Quindici anni fa accompagnai un pullman di turisti della Basilicata a visitare la Valle del Chiese. La cosa che più li impressionò era che ai margini di ogni paese c’era un’area industriale o artigianale. Sono ritornato con la mente a quelle aree: alcune aziende hanno chiuso definitivamente, altre si sono trasferite, qualcuna vivacchia, altre prosperano ancora. Che cosa ha fatto la differenza? Non le commesse. Non i contributi di Mamma Provincia. Qualche volta il ricambio generazionale. Sempre la debolezza culturale dei figli, incapaci di sostenere un credibile progetto imprenditoriale, di stare sul mercato, di relazionarsi con i dipendenti e con il territorio, di aggiornarsi continuamente.

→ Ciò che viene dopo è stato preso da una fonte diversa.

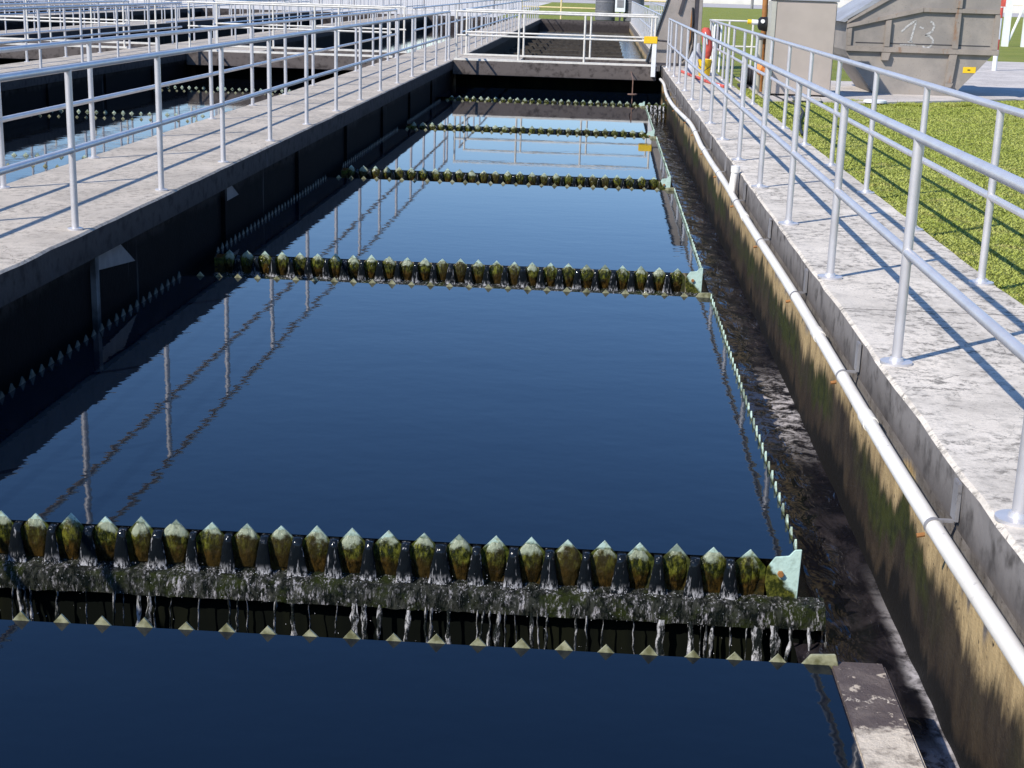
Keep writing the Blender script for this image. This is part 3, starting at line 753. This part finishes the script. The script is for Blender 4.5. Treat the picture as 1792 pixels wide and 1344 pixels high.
# cross rail, valve, pump beyond the right walkway
handrail('h', 'thin yellowish rail turning off the lawn side at the walkway end', 33.6, [2.42, 2.78, 3.3], 2.35, 3.4, 'handrails along the right walkway', .04, False, 1.05, .5, 'whiterail', 'x')
root = thing('hoop_rail', 'white hoop shaped rail end beside the lawn side handrail', 'railing', (2.42, 32.2, 0))
B().tube([(-.06, 0, 0), (-.06, 0, .95), (-.04, 0, 1.0), (0, 0, 1.02), (.06, 0, 1.0), (.08, 0, .95), (.08, 0, 0)], .022, 10).make('hoop', 'white', root)
B().box(-.035, .055, -.01, .01, .45, .95).make('panel', 'darksteel', root)
root = thing('valve_actuator', 'black valve actuator with yellow and white caps on a pipe stand', 'valve', (2.72, 26.4, -.05))
B().tube([(0, 0, 0), (0, 0, .95)], .06, 14).make('stand', 'tanedge', root)
B().tube([(0, 0, .92), (0, 0, .98), (0, 0, 1.0), (0, 0, 1.04)], [.06, .10, .10, .05], 14).make('flange', 'bracket', root)
B().tube([(-.05, 0, 1.2), (-.02, 0, 1.2), (.10, 0, 1.19), (.18, 0, 1.18), (.2, 0, 1.18)], [.07, .11, .125, .11, .06], 16).make('head', 'black', root)
B().tube([(-.16, 0, 1.22), (-.05, 0, 1.215)], .045, 12).make('cap', 'white', root)
B().tube([(-.23, 0, 1.225), (-.161, 0, 1.22)], .04, 12).make('cap', 'yellow', root)
B().tube([(.02, -.1, 1.24), (.02, -.135, 1.24)], .035, 12).make('dial', 'white', root)
B().tube([(0, -.02, .45), (.08, -.08, .42), (.12, -.08, .40)], [.09, .11, .07], 12).make('lamp_housing', 'orange', root)
root = thing('pump', 'dark pump with pipes on the ground beyond the right walkway', 'pump', (2.72, 28.2, -.05))
B().tube([(-.12, 0, .22), (-.10, 0, .22), (.25, 0, .22), (.42, 0, .22), (.45, 0, .22)], [.08, .17, .17, .15, .06], 18).make('motor', 'black', root)
f = B()
for k in range(7): f.tube([(-.06 + k * .045, 0, .22), (-.045 + k * .045, 0, .22)], .185, 18)
f.make('cooling_fins', 'darksteel', root)
B().box(-.15, .5, -.2, .2, 0, .05).make('base', 'darksteel', root, bevel=.006)
B().tube([(-.05, 0, .35), (-.05, 0, .5), (-.02, -.05, .56), (.1, -.15, .56), (.5, -.3, .3), (.62, -.35, .03)], .03, 10).make('pipe', 'bracket', root)
B().tube([(.1, -.25, .0), (.2, -.4, .25), (.35, -.45, .02)], .025, 8).make('pipe', 'white', root)
tag(B().tube([(2.95, 26.2, -.02), (3.0, 24.9, -.03), (3.12, 23.6, -.025), (3.0, 22.2, -.02), (2.75, 20.6, -.02), (2.6, 19.4, -.025), (2.52, 18.5, -.02)], .018, 8).make('cable', 'black'), 'black cable curving across the grass from the tan cabinet', 'cable')
tag(B().box(3.15, 3.62, 24.7, 24.95, -.03, .03).make('plank', 'pad', bevel=.006), 'pale flat plank lying before the tan cabinet', 'plank')

# ------------------------------------------------------------------ far background
root = thing('lattice_tower', 'white steel lattice legs far right beyond the driveway', 'tower', (15.9, 60, 0))
for x in (-.15, .55, 1.25): B().box(x - .09 * (1.6 if x < 0 else 1), x + .09, -.1, .1, -.06, 9).make('leg', 'white', root)
for (x0, z0, x1, z1) in ((-.1, 0, .55, 1.9), (.55, 1.9, -.1, 3.8), (1.2, 1.9, .6, 3.8), (.6, 0, 1.2, 1.9)):
    B().tube([(x0, 0, z0), (x1, 0, z1)], .05, 6).make('brace', 'white', root)
root = thing('marker_post', 'red and white striped post just right of the steel container', 'post', (9.9, 38.5, -.06))
for k in range(7): B().tube([(0, 0, .0 + k * .26), (0, 0, .26 + k * .26)], .06, 10).make('band', 'red' if k % 3 == 2 else 'white', root)
B().box(-.08, .09, -.06, .06, 1.58, 1.80).make('sign_head', 'red', root)
root = thing('yard_rail', 'pale yellow pipe rails along the grass behind the far tanks', 'railing', (-4.6, 84, -.06))
for z in (.62, 1.12): B().tube([(0, 0, z), (9, 0, z)], .045, 8).make('rail', 'paleyellow', root)
me = B().tube([(0, 0, 0), (0, 0, 1.14)], .05, 8).make('post', 'paleyellow', root)
for k in range(1, 5):
    c = me.copy(); COL.objects.link(c); c.parent = root; c.location = (k * 2.2, 0, 0)
for x, lab in ((.35, 'left'), (1.9, 'right')):
    root = thing('storage_drum', '%s of two dark grey drums behind the far tank end' % lab, 'drum', (x - .3, 83.0, -.06), 'drums behind the far tank end')
    B().tube([(0, 0, 0), (0, 0, .05), (0, 0, 1.5), (0, 0, 1.58)], [.5, .55, .55, .3], 20).make('body', 'drumgrey', root)
    B().tube([(0, 0, .5), (0, 0, .54)], .565, 20).make('band', 'bracket', root); B().tube([(0, 0, 1.0), (0, 0, 1.04)], .565, 20).make('band', 'bracket', root)
root = thing('control_box', 'pale control box between the two dark drums', 'box', (.85, 82.5, -.06))
B().box(-.28, .28, -.15, .15, .5, 1.3).make('body', 'white', root, bevel=.02); B().box(-.05, .05, -.05, .05, 0, .5).make('stand', 'darksteel', root)
B().box(-.18, .18, -.17, -.152, .75, 1.15).make('door', 'bracket', root)
root = thing('yard_fence', 'cream wire fence across the pale yard behind the tanks', 'fence', (-34, 96, -.06))
for z in (.05, .9, 1.75): B().tube([(0, 0, z), (27, 0, z)], .03, 6).make('rail', 'whiterail', root)
me = B().tube([(0, 0, 0), (0, 0, 1.8)], .04, 6).make('post', 'bracket', root)
for k in range(1, 13):
    c = me.copy(); COL.objects.link(c); c.parent = root; c.location = (k * 2.25, 0, 0)
wm = B()
for k in range(180): wm.box(k * .15, k * .15 + .012, -.006, .006, .05, 1.75)
wm.make('wire_mesh', 'bracket', root)
tag(B().box(-250, 250, 236, 236.4, -.06, 1.1).make('boundary_wall', 'kerb'), 'long pale boundary wall beyond the far road', 'wall')
tag(B().tube([(16.6, 172, -.1), (16.6, 172, 6.5)], [.16, .12], 10).make('utility_pole', 'bracket'), 'slim grey pole by the far road above the lawn', 'pole')

def tree(x, y, h, r, lab):
    root = thing('tree', lab, 'tree', (x, y, -.06), 'trees beyond the boundary wall')
    t = B().tube([(0, 0, 0), (.1, 0, h * .25), (-.1, .1, h * .5), (0, 0, h * .8)], [.28, .22, .16, .05], 8)
    for k in range(5):
        a = k * 1.3; t.tube([(0, 0, h * (.3 + .07 * k)), (math.cos(a) * r * .6, math.sin(a) * r * .6, h * (.5 + .08 * k))], [.1, .03], 6)
    t.make('trunk', 'bark', root)
    b = B(); cs = [(random.uniform(-.7, .7) * r, random.uniform(-.7, .7) * r, h * random.uniform(.3, .95), r * random.uniform(.25, .5)) for _ in range(26)]
    for cx, cy, cz, cr in cs:
        for _ in range(110):
            d = Vector((random.gauss(0, 1), random.gauss(0, 1), random.gauss(0, .8))).normalized() * cr * random.uniform(.5, 1.05)
            p = Vector((cx, cy, cz)) + d; u = Vector((random.gauss(0, 1), random.gauss(0, 1), random.gauss(0, 1))).normalized() * .22; v = u.orthogonal().normalized() * .15
            b.quad(p - u, p + v, p + u, p - v)
    b.make('crown', 'leaf', root, fix=False)
for k, (x, y, h, r, lab) in enumerate(((30, 246, 8, 4, 'broad tree beyond the boundary wall behind the tan cabinet'), (44, 250, 9, 4.5, 'tree beyond the wall behind the container lid'),
        (60, 248, 7, 4, 'tree beyond the wall behind the container'), (76, 246, 9, 5, 'tree beyond the wall near the white lattice legs'))):
    tree(x, y, h, r, lab)

# ------------------------------------------------------------------ light, sky, camera
EL = R(41.5)
d = Vector((math.cos(EL) * .7071, math.cos(EL) * .7071, -math.sin(EL)))
sun = bpy.data.lights.new('sun', 'SUN'); sun.energy = 4.6; sun.angle = R(.53); sun.color = (1, .95, .87)
so = bpy.data.objects.new('sun', sun); COL.objects.link(so); so.rotation_euler = d.to_track_quat('-Z', 'Y').to_euler()
W = bpy.data.worlds.new('World'); S.world = W; W.use_nodes = True
nt = W.node_tree; sk = nt.nodes.new('ShaderNodeTexSky'); sk.sky_type = 'NISHITA'; sk.sun_disc = False
sk.sun_elevation = EL; sk.sun_rotation = R(225); sk.air_density = 1.0; sk.dust_density = .1; sk.ozone_density = 3.0
hs = nt.nodes.new('ShaderNodeHueSaturation'); hs.inputs['Saturation'].default_value = 1.2
nt.links.new(sk.outputs[0], hs.inputs['Color']); tm = nt.nodes.new('ShaderNodeMix'); tm.data_type = 'RGBA'; tm.blend_type = 'MULTIPLY'; tm.inputs[0].default_value = 1
tm.inputs[7].default_value = (.96, .945, 1.08, 1)
nt.links.new(hs.outputs[0], tm.inputs[6]); nt.links.new(tm.outputs[2], nt.nodes['Background'].inputs[0]); nt.nodes['Background'].inputs[1].default_value = .15
cam = bpy.data.cameras.new('camera'); co = bpy.data.objects.new('camera', cam); COL.objects.link(co)
cam.sensor_width = 36; cam.lens = 2562.17 / 1792 * 36; cam.clip_end = 2000; cam.clip_start = .05
r_ = Vector((.99764198, .06147541, .03051658)); dn = Vector((.04553483, -.26017945, -.96448599)); fw = Vector((-.05135239, .96360128, -.26236522))
m = Matrix((r_, -dn, -fw)).transposed().to_4x4(); m.translation = (0, 0, 1.65); co.matrix_world = m
S.camera = co
S.view_settings.view_transform = 'Standard'; S.view_settings.look = 'None'; S.view_settings.gamma = 1; S.view_settings.exposure = .28
S.cycles.sample_clamp_indirect = 4; S.cycles.sample_clamp_direct = 0; S.cycles.use_denoising = True
S.cycles.max_bounces = 6; S.cycles.glossy_bounces = 4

Diminuire la subalternità culturale è un processo complesso. In un panorama sostanzialmente vivace e ricco di iniziative sociali come quello giudicariese, è importante chiarire il concetto di cultura: non deve limitarsi alla trasmissione di conoscenze, processi e protocolli, ma deve essere formazione della persona, di tutta la persona, quindi esige una dimensione dialogica e sociale, implica protagonismo ma anche capacità di coinvolgimento. Molte nostre iniziative “culturali” sono funzionali prima di tutto a chi le promuove e si contano i partecipanti per giudicarne la riuscita.

È necessario andare oltre la creazione di professionalità. Occorre fare promozione culturale per tutti, creare emozioni culturali per tutti, anche per gli adulti, perché la riuscita scolastica dei giovani dipende dalla stima per la cultura che respirano nel loro ambiente.

È diffuso un brutto difetto nelle nostre iniziative “culturali”: quello delle mode, della scopiazzatura, del voler scimmiottare la città, trascurando lo specifico che distingue il nostro territorio e la sua storia. Occorre allora abbandonare il sistema del “taglia e incolla” che si vede in manifestazioni che sono spesso trapiantate nei paesi senza alcun adeguamento al contesto. Siamo gente caparbia, ricca di fantasia e creatività, ma non sempre lo dimostriamo.